Jon Campisi Apr. 15, 2013, 7:17am

A federal judge has granted a plaintiff’s motion to remand in a personal injury case playing out against retail giant Wal-Mart.

U.S. District Judge Joel H. Slomsky, sitting in the Eastern District of Pennsylvania, agreed to send a case initiated by Stephan Stewart against Wal-Mart Distribution Center and Wal-Mart Stores Inc. back to the Philadelphia Court of Common Pleas because joinder of two additional defendants destroyed the federal court’s diversity of citizenship jurisdiction.

Stewart sued the Wal-Mart defendants in early August of last year over allegations that he cut his knuckle on March 1, 2011, while removing debris from the inside of a pallet at the company’s distribution center.

The plaintiff had been employed by Rehrig Penn Logistics at the time, working as a pallet cleaner and sorter for the retailer’s distribution center.

The Pennsylvania Record previously reported on the lawsuit.

In his civil action, Stewart alleges that the defendants’ negligence caused his personal injuries, and he asserts that Wal-Mart knew or should have known about the “unreasonably dangerous” condition of the pallets at the distribution center.

On Aug. 29, 2012, the record shows, the defendants removed the case to the U.S. District Court because, they contended, there was diversity in citizenship among the parties.

The plaintiff subsequently filed a motion to remand, saying the matter belonged in state court because he discovered that two Wal-Mart managers may be responsible for his injuries.

Stewart filed with the motion to remand a supplemental brief seeking to join the two managers, identified as Chris Cherry and Ed Geisler, to the litigation.

Cherry was an operations manager and Geisler was an asset protection manager at the Wal-Mart distribution center where the plaintiff’s alleged injuries took place.

The plaintiff’s amended complaint says that Cherry and Geisler were negligent because they knew or should have known that the distribution center was, and remained, in an unreasonably unsafe and unsanitary condition.

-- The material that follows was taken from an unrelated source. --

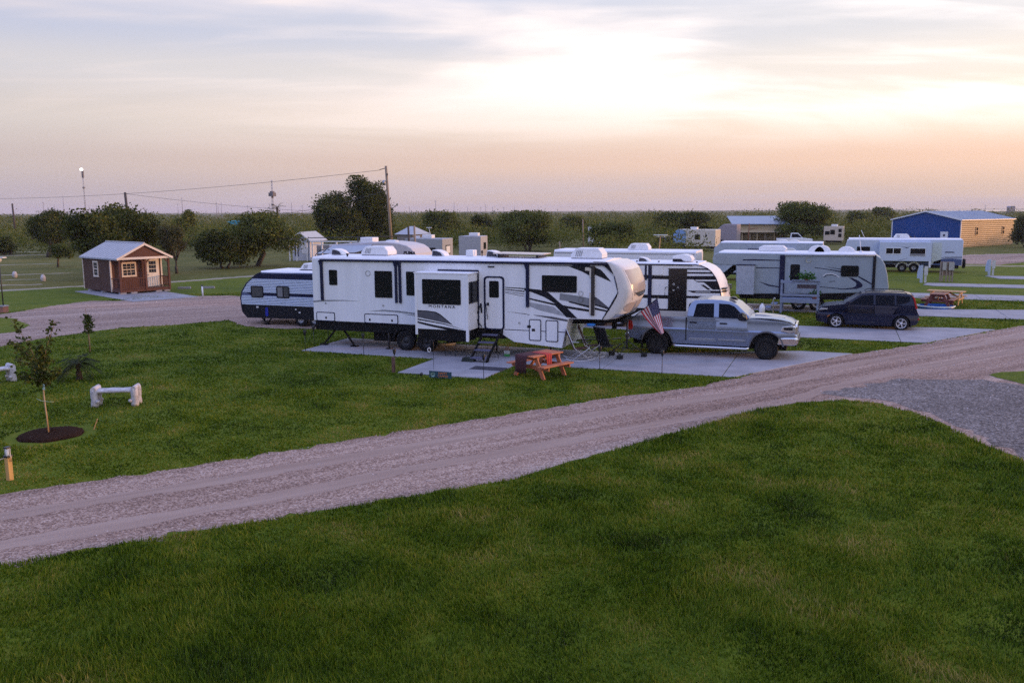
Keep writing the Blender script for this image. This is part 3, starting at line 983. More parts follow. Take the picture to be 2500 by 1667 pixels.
# ------------------------------------------------------------------ small trailer with black belly and ribbed siding
W0, W1 = 33.75, 36.05
tr = thing("travel_trailer", "small travel trailer with ribbed pale siding, navy stripe and black belly", "trailer", (-23.3, 34.9, 0), group="trailers parked on the sites")
nose = [(.31, -26.33), (.59, -26.62), (.94, -26.68), (1.22, -26.71), (1.55, -26.62), (1.96, -26.32), (2.2, -26.0), (2.38, -25.75), (2.49, -25.45)]


def nose_x(z):
    for a, c in zip(nose, nose[1:]):
        if a[0] <= z <= c[0]:
            return a[1] + (c[1] - a[1]) * (z - a[0]) / (c[0] - a[0])
    return nose[-1][1]


XE = -19.9
MB().prism([(x, z) for z, x in nose] + [(XE, 2.53), (XE, .38)], 'y', W0, W1).build("body", mat("navy_grey_siding", (.10, .13, .24), rough=.4), tr, world=True, bevel=.02)
b = MB()
nz = 17
for k in range(nz):
    z0 = .95 + (2.19 - .95) * k / nz
    z1 = z0 + (2.19 - .95) / nz * .70
    if 1.38 < (z0 + z1) / 2 < 1.54:
        continue
    b.prism([(nose_x(z0) + .05, z0), (XE, z0), (XE, z1), (nose_x(z1) + .05, z1)], 'y', W0 - .016, W0 + .005)
o = b.build("siding", mat("pale_blue_siding", (.58, .66, .80), rough=.35, var=.05), tr, world=True, bevel=.006, seg=1)
o["kind"] = "stuff"
decal(tr, [(nose_x(.31) + .02, .31), (nose_x(.6), .6), (nose_x(.93), .935), (XE, .95), (XE, .385)], W0, BLACKP, 1, "belly_panel")
decal(tr, [(-26.1, 1.41), (XE, 1.40), (XE, 1.54), (-26.35, 1.53)], W0, NAVY, 5, "stripe")
decal(tr, [(nose_x(2.2) + .02, 2.2), (XE, 2.2), (XE, 2.46), (nose_x(2.42) + .02, 2.43)], W0, NAVY, 3, "top_band")
MB().tube([(x, W0 - .01, z) for z, x in nose], .022, 6).build("edge_trim", NAVY, tr, world=True)
MB().prism([(W0, 2.49), (W0 + .1, 2.56), (W1 - .1, 2.56), (W1, 2.49)], 'x', -25.5, XE).build("roof", ROOFW, tr, world=True)
PALEPANE = mat("curtained_pane", (.20, .20, .22), rough=.25, var=.2)
window(tr, -26.07, -25.37, 1.29, 1.85, W0 - .014, r=.09, fw=.05, pm=mat("grey_pane", (.07, .075, .08), rough=.15, var=.3, scale=20))
w_ = window(tr, -24.63, -23.91, 1.31, 1.87, W0 - .014, r=.09, fw=.05, mull=(-24.25,), pm=mat("grey_pane", (.07, .075, .08)))
MB().box(-24.56, -24.29, W0 - .028, W0 - .02, 1.37, 1.81).build("blind", PALEPANE, w_, world=True)
roof_ac(tr, -23.8, -22.75, 34.9, 2.60, .30, .7, face=1)
MB().box(-23.9, -22.7, 34.6, 35.2, 2.545, 2.6).build("ac_base", BLACKP, tr, world=True)
wheel(tr, -23.36, W0 + .0, .33, .2, rim=STEEL, rr=.5)
wheel(tr, -22.6, W0 + .0, .33, .2, rim=STEEL, rr=.5)
MB().bar((-25.7, W0 + .2, .34), (-25.4, W0 + .2, .03), .05, .05).bar((-25.1, W0 + .2, .34), (-25.4, W0 + .2, .03), .05, .05).box(-25.55, -25.25, W0 + .1, W0 + .3, 0, .04).build("stabiliser", UNDER, tr, world=True)
jack(tr, -26.2, W0 + 1.1, .5, 0)
MB().prism(rrect(-25.30, -25.15, .42, .84, .06), 'y', W0 - .03, W0).build("hose_cover", mat("blue_hose", (.01, .02, .30), rough=.4), tr, world=True)
for (px, pz, s_) in ((-25.75, .84, .06), (-23.6, .8, .04), (-23.4, .66, .05)):
    MB().box(px - s_, px + s_, W0 - .02, W0, pz - s_ * .6, pz + s_ * .6).build("outlet_cover", PLAST, tr, world=True)

# ------------------------------------------------------------------ white trailer with black bands, behind the pickup
A0, A1 = 38.2, 40.64
vb = thing("travel_trailer", "white travel trailer with broad black bands and a black door, behind the silver pickup truck", "trailer", (-9, 39.4, 0), group="trailers parked on the sites")
fr = [(-5.98, 2.92), (-5.66, 2.89), (-5.35, 2.76), (-5.17, 2.61), (-4.99, 2.36), (-4.88, 2.1), (-4.8, 1.87), (-4.75, 1.67), (-4.72, 1.43)]
MB().prism([(-13.6, .80), (-5.6, .80), (-4.95, 1.40)] + fr[::-1] + [(-13.6, 2.9)], 'y', A0, A1).build("body", WHITE, vb, world=True, bevel=.01)
rows = []
for i, (x, z) in enumerate(fr):
    bul = .20 * math.sin(math.pi * min(1, (i + .6) / (len(fr))) * .62)
    rows.append([(x + bul * abs(math.sin(math.pi * k / 12)) ** .6 + .004, A0 + .0 + (A1 - A0) * k / 12, z + (.004 if i < 3 else 0)) for k in range(13)])
vcap = MB().grid(rows).build("front_cap", mat("white_cap", (.78, .75, .73), rough=.3, var=.04), vb, world=True)
MB().tube([(x, A0 - .008, z) for x, z in fr], .022, 6).build("cap_trim", NAVY, vb, world=True)
MB().prism([(A0, 2.89), (A0 + .1, 2.97), (A1 - .1, 2.97), (A1, 2.89)], 'x', -13.6, -5.75).build("roof", ROOFW, vb, world=True)
for poly in ([(-7.12, 2.74), (-5.36, 2.76), (-5.29, 2.70), (-7.01, 2.68)], [(-6.29, 2.59), (-5.19, 2.6), (-5.11, 2.53), (-6.29, 2.52)],
             [(-6.28, 2.41), (-5.06, 2.44), (-4.95, 2.28), (-5.88, 2.26), (-5.96, 2.27), (-6.28, 2.27)],
             [(-5.95, 2.265), (-5.88, 2.25), (-5.82, 2.2), (-5.0, 2.215), (-4.93, 2.21), (-4.9, 2.17), (-4.81, 1.85), (-5.11, 1.84), (-5.49, 2.15), (-5.80, 2.16)],
             [(-5.64, 2.04), (-5.5, 2.05), (-5.19, 1.84), (-5.32, 1.83)], [(-6.21, 1.77), (-4.80, 1.8), (-4.76, 1.69), (-5.97, 1.68)], [(-6.26, 1.54), (-4.75, 1.56), (-4.74, 1.43), (-6.26, 1.44)],
             [(-13.6, 2.25), (-7.05, 2.25), (-7.05, 2.41), (-13.6, 2.40)], [(-13.6, 1.38), (-7.05, 1.385), (-7.05, 1.54), (-13.6, 1.53)], [(-13.6, .80), (-6.24, .81), (-6.24, .93), (-13.6, .92)]):
    decal(vb, poly, A0, BLACKP, 1, "band")
MB().box(-5.85, -5.2, A0 - .010, A0 - .004, 1.715, 1.755).build("nameplate", mat("silver_plate", (.4, .4, .42), rough=.3), vb, world=True)
for x0, x1, z0, z1 in ((-7.96, -7.80, .93, 2.85), (-8.12, -8.03, 2.2, 2.85)):
    MB().box(x0, x1, A0 - .04, A0, z0, z1).build("awning_arm", NAVY, vb, world=True)
MB().tube([(-13.6, A0 - .03, 2.875), (-6.0, A0 - .03, 2.905)], .03, 8).build("awning_roller", NAVY, vb, world=True)
dr = MB().prism(rrect(-7.05, -6.24, .83, 2.74, .10), 'y', A0 - .03, A0).build("door", mat("black_gloss_door", (.006, .006, .008), rough=.22), vb, world=True)
EMB = mat("door_emblem", (.5, .5, .5), rough=.4)
b = MB()
ring_prism(b, [(-6.81 + .05 * math.cos(t), 2.04 + .05 * math.sin(t)) for t in [k * math.pi / 6 for k in range(12)]], [(-6.81 + .03 * math.cos(t), 2.04 + .03 * math.sin(t)) for t in [k * math.pi / 6 for k in range(12)]], 'y', A0 - .04, A0 - .02)
b.build("emblem", EMB, dr, world=True)
MB().bar((-6.66, A0 - .036, 1.86), (-6.62, A0 - .036, 1.95), .015, .01, up=(0, 1, 0)).bar((-6.58, A0 - .036, 1.86), (-6.62, A0 - .036, 1.95), .015, .01, up=(0, 1, 0)).build("emblem", EMB, dr, world=True)
MB().box(-6.85, -6.78, A0 - .038, A0 - .02, 1.75, 1.80).build("latch", EMB, dr, world=True)
MB().tube([(-7.1, A0 - .03, 1.92), (-7.17, A0 - .1, 1.9), (-7.19, A0 - .1, 1.55), (-7.12, A0 - .03, 1.45)], .016, 6).build("grab_handle", BLACKP, vb, world=True)
MB().box(-13.2, -7.3, A0 - .02, A0 + .05, 2.45, 2.83).build("upper_panel", WHITE, vb, world=True)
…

Both Cherry and Geisler are Pennsylvania residents, which is why Stewart sought to remand the case back to state court in Philadelphia.

Stewart maintained that he wasn’t seeking to join the two additional defendants “solely to destroy diversity but rather to assert meritorious causes of action against potential culpable parties,” according to the memorandum by Slomsky, the judge.

“Plaintiff does not allege that he was unaware of the existence of Cherry and Geisler when he filed the Complaint,” Slomsky wrote. “Plaintiff contends that he was not aware of the role Cherry and Geisler played in the alleged wrongdoing at the time the Complaint was filed.”

It wasn’t until after Stewart filed his motion to remand that the plaintiff learned of additional parties who may be responsible for his injuries, Stewart had asserted, according to the judicial memorandum.

Slomsky agreed with the plaintiff’s argument that if joinder wasn’t granted, his lawyer would have to do “duplicative work,” since Stewart would be required to bring a separate state court action to pursue his claims against the two additional defendants.

“In both a state and federal action, the facts and issues appear to be identical, and it would be burdensome to pursue both cases at the same time. This burden on Plaintiff will be significant and prejudicial if joinder is not permitted.”

Slomsky, in granting remand, also noted the Third Circuit U.S. Court of Appeal’s statement that “removal statutes are generally ‘to be strictly construed against removal and all doubts should be resolved in favor of remand.’”

In this case, the judge wrote, “the presumption of state jurisdiction … weighs in favor of granting the instant Motion for Remand.”

The case was remanded to the Philadelphia Court of Common Pleas.